The title of this post is the title of this book chapter authored by Charles Weisselberg and recently posted to SSRN. Here is its abstract:
The United States has 52 criminal legal systems, not just one. Each of the states has its own, in addition to the federal government and the District of Columbia. Despite sharing the same basic structure, there are significant differences in practices, procedures, and funding between these systems, and even within them. Given this variance, it is tempting to look to constitutional principles — which apply nationwide — to address poor lawyering. The Sixth Amendment to the U.S. Constitution provides the right to counsel, which includes the right to effective assistance of counsel. But as the chapter explains, the Constitution sets such a low bar for lawyering as to be largely irrelevant. Our test for ineffective assistance, which looks backward and examines counsel’s performance in an individual completed case, has failed to instill professional standards and lift up the quality of defense practice.
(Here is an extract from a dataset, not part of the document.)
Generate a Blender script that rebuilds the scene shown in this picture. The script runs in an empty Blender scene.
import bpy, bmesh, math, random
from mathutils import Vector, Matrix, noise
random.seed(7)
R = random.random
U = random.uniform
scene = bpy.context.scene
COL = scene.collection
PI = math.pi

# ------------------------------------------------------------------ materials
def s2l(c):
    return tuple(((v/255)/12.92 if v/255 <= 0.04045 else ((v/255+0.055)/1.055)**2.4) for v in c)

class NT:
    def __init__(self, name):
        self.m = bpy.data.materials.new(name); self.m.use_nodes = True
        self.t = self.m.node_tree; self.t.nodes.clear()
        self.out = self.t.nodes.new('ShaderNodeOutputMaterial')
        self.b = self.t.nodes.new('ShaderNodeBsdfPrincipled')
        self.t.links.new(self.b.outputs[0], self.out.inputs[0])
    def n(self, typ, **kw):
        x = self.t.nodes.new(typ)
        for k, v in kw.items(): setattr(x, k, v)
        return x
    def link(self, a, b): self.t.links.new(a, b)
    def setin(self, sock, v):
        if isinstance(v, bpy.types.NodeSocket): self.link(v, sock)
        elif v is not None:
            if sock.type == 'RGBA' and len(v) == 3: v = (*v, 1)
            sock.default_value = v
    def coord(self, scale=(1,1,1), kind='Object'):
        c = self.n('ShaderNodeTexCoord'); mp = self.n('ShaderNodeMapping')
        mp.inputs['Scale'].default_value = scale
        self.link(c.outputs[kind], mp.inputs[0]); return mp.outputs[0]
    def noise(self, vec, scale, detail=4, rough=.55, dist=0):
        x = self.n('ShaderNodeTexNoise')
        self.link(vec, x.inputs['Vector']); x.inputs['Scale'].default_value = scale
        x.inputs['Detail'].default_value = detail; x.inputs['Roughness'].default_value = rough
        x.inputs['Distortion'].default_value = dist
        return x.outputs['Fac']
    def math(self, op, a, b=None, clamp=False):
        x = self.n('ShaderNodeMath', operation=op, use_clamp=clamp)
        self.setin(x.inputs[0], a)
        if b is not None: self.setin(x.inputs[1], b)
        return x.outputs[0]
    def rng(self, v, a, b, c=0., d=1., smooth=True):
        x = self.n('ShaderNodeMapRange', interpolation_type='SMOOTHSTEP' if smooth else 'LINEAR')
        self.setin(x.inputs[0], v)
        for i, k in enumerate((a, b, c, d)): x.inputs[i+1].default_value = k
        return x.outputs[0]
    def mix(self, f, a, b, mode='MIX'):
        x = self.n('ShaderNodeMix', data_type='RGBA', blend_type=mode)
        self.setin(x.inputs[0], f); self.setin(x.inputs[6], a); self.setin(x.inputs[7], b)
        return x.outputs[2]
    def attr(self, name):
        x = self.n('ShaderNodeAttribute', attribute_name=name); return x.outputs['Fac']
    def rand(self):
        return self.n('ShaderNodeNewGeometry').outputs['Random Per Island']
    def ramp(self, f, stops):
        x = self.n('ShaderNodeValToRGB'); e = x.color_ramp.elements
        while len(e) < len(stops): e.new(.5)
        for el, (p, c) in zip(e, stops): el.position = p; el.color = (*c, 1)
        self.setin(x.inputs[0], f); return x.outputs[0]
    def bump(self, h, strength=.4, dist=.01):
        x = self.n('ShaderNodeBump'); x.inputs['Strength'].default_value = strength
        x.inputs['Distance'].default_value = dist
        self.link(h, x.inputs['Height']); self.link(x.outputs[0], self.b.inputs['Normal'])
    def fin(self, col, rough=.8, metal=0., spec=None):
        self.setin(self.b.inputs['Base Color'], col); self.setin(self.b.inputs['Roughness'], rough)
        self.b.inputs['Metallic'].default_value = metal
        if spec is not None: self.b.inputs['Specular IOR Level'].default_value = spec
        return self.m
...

If lawyering is to improve in the US, we must look forward, not back. With the lack of a meaningful Constitutional standard, we need to create structures that incentivize quality lawyering, especially for indigent criminal defendants. The chapter describes several models of service delivery, including public defender offices, contracts for services, and appointments in individual cases. As it turns out, public defender offices generally provide better outcomes for their clients, and can also raise the level of practice within a jurisdiction, including among private lawyers. The chapter concludes that the US should move toward this model through legislative and administrative advocacy, jurisdiction-by-jurisdiction.